Written instruction - Could you write out the opening lines of the data, word for word, stopping after the line that contains "SC.cycles.transparent_max_bounces = 24"?

start Given information

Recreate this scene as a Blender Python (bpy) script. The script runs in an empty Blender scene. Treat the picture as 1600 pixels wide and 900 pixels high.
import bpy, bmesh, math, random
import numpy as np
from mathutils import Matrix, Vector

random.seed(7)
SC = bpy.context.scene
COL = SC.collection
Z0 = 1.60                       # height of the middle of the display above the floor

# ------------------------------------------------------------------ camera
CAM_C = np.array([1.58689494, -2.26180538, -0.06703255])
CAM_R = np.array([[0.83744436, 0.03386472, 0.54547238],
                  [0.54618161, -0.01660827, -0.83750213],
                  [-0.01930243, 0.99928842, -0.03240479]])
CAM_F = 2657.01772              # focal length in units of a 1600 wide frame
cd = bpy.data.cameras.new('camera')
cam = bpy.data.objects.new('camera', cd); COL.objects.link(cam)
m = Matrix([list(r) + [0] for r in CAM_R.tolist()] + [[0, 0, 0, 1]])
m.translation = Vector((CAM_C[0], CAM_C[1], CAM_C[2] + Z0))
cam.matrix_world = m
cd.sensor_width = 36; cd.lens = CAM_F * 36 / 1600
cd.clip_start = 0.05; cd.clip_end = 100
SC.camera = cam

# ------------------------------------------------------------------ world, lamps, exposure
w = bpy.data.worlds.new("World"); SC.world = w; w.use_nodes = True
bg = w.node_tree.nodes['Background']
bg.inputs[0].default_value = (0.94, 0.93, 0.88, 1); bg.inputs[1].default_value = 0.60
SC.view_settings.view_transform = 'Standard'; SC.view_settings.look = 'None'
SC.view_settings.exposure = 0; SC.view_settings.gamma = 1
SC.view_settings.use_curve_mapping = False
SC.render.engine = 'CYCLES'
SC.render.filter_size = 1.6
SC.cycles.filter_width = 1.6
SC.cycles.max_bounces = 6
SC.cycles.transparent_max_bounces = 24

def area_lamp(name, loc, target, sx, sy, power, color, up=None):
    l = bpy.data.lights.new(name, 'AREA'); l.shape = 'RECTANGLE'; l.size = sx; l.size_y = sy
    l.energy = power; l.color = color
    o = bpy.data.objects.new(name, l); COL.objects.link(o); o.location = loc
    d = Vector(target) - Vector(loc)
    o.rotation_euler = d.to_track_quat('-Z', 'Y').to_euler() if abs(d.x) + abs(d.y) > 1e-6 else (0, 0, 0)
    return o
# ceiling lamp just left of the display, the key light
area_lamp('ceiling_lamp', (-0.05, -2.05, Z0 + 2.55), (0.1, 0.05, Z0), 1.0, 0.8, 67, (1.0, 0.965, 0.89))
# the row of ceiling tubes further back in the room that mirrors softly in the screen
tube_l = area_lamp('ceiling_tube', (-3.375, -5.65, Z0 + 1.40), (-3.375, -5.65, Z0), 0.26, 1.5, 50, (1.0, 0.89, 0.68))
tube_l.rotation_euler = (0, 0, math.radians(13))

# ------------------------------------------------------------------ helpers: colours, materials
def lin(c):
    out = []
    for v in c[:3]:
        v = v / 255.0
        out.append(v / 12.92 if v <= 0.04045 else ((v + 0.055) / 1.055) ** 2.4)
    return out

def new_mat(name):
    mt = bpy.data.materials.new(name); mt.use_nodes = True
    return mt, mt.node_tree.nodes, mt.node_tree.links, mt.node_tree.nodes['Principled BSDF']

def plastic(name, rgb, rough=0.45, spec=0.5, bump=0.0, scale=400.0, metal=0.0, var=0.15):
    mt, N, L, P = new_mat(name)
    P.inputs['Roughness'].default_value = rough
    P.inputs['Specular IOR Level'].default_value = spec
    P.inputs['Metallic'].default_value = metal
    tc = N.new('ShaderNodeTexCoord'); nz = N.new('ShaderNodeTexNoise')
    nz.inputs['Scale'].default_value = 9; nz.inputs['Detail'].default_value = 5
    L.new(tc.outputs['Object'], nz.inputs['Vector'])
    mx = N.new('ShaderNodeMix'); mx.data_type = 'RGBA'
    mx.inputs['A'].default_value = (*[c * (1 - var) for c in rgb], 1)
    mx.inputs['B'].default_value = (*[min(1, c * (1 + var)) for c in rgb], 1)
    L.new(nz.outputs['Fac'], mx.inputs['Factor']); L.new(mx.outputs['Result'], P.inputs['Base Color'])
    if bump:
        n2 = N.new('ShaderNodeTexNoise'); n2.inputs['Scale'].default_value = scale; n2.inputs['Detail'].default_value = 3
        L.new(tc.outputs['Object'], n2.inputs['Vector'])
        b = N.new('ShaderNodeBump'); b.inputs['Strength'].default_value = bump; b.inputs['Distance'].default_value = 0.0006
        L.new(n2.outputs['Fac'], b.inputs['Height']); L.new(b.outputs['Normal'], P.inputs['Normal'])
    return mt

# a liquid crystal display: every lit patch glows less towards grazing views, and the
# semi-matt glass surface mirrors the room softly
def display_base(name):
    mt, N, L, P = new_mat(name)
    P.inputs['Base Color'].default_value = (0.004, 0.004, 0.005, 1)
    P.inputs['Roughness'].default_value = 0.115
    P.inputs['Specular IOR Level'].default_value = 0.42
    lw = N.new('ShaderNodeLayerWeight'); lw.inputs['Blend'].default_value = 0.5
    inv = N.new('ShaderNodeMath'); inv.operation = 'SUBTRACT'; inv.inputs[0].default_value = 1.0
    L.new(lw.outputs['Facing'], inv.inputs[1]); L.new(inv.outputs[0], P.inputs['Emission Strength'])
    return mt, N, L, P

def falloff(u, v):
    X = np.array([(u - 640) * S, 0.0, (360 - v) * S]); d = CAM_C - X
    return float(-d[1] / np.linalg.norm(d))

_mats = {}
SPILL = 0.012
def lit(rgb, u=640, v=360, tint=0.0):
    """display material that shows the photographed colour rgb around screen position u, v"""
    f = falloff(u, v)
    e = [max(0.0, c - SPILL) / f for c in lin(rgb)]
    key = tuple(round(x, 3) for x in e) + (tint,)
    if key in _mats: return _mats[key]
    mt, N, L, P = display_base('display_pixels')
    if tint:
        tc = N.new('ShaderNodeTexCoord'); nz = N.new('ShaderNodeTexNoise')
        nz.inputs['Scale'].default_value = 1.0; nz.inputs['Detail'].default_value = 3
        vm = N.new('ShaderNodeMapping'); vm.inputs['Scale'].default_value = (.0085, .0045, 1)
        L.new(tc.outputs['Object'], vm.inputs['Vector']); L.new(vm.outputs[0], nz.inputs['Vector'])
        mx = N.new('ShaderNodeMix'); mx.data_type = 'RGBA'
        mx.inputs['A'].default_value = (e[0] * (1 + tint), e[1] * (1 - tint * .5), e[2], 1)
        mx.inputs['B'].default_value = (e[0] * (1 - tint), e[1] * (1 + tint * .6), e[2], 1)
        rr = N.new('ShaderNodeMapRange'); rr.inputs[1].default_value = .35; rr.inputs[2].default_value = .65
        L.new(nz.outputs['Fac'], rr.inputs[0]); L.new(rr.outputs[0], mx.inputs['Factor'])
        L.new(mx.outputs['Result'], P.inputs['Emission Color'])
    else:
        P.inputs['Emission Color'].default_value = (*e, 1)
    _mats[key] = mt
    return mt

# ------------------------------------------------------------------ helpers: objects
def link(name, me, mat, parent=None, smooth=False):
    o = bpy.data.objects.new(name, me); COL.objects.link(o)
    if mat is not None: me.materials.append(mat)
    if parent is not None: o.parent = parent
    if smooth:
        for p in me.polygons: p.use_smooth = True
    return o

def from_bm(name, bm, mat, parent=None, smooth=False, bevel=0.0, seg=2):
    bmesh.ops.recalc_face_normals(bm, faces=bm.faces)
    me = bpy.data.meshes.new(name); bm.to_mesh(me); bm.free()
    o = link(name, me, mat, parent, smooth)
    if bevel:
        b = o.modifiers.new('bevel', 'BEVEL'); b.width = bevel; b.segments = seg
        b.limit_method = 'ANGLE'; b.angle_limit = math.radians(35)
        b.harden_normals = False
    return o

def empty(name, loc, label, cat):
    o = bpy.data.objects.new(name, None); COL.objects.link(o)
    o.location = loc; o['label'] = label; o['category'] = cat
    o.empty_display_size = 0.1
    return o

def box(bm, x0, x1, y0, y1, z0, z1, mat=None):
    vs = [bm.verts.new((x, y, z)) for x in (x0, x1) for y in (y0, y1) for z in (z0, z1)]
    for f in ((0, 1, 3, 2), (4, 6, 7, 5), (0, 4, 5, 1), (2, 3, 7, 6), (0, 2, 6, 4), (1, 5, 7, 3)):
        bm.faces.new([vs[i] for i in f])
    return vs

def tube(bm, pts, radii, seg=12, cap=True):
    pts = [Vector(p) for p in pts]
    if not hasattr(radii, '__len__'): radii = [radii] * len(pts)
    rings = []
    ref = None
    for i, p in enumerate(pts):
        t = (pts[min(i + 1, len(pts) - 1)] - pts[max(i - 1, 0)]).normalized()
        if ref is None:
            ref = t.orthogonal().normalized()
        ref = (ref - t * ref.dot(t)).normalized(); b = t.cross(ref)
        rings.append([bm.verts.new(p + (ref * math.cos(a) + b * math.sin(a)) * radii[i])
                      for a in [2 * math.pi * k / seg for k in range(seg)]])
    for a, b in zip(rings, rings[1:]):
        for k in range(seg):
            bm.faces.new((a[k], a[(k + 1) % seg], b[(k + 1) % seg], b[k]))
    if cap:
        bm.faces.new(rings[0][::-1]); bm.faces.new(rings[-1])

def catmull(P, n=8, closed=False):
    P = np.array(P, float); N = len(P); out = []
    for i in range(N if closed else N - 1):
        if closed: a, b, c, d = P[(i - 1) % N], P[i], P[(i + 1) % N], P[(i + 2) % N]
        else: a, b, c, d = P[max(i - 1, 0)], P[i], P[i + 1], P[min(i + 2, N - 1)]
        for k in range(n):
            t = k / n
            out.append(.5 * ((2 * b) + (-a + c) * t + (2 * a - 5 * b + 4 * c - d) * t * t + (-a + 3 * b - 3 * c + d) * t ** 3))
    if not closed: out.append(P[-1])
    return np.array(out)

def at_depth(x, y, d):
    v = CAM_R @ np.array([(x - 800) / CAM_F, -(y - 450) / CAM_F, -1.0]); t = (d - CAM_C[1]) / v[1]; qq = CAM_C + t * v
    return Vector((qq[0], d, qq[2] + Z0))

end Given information

Correct result -
Recreate this scene as a Blender Python (bpy) script. The script runs in an empty Blender scene. Treat the picture as 1600 pixels wide and 900 pixels high.
import bpy, bmesh, math, random
import numpy as np
from mathutils import Matrix, Vector

random.seed(7)
SC = bpy.context.scene
COL = SC.collection
Z0 = 1.60                       # height of the middle of the display above the floor

# ------------------------------------------------------------------ camera
CAM_C = np.array([1.58689494, -2.26180538, -0.06703255])
CAM_R = np.array([[0.83744436, 0.03386472, 0.54547238],
                  [0.54618161, -0.01660827, -0.83750213],
                  [-0.01930243, 0.99928842, -0.03240479]])
CAM_F = 2657.01772              # focal length in units of a 1600 wide frame
cd = bpy.data.cameras.new('camera')
cam = bpy.data.objects.new('camera', cd); COL.objects.link(cam)
m = Matrix([list(r) + [0] for r in CAM_R.tolist()] + [[0, 0, 0, 1]])
m.translation = Vector((CAM_C[0], CAM_C[1], CAM_C[2] + Z0))
cam.matrix_world = m
cd.sensor_width = 36; cd.lens = CAM_F * 36 / 1600
cd.clip_start = 0.05; cd.clip_end = 100
SC.camera = cam

# ------------------------------------------------------------------ world, lamps, exposure
w = bpy.data.worlds.new("World"); SC.world = w; w.use_nodes = True
bg = w.node_tree.nodes['Background']
bg.inputs[0].default_value = (0.94, 0.93, 0.88, 1); bg.inputs[1].default_value = 0.60
SC.view_settings.view_transform = 'Standard'; SC.view_settings.look = 'None'
SC.view_settings.exposure = 0; SC.view_settings.gamma = 1
SC.view_settings.use_curve_mapping = False
SC.render.engine = 'CYCLES'
SC.render.filter_size = 1.6
SC.cycles.filter_width = 1.6
SC.cycles.max_bounces = 6
SC.cycles.transparent_max_bounces = 24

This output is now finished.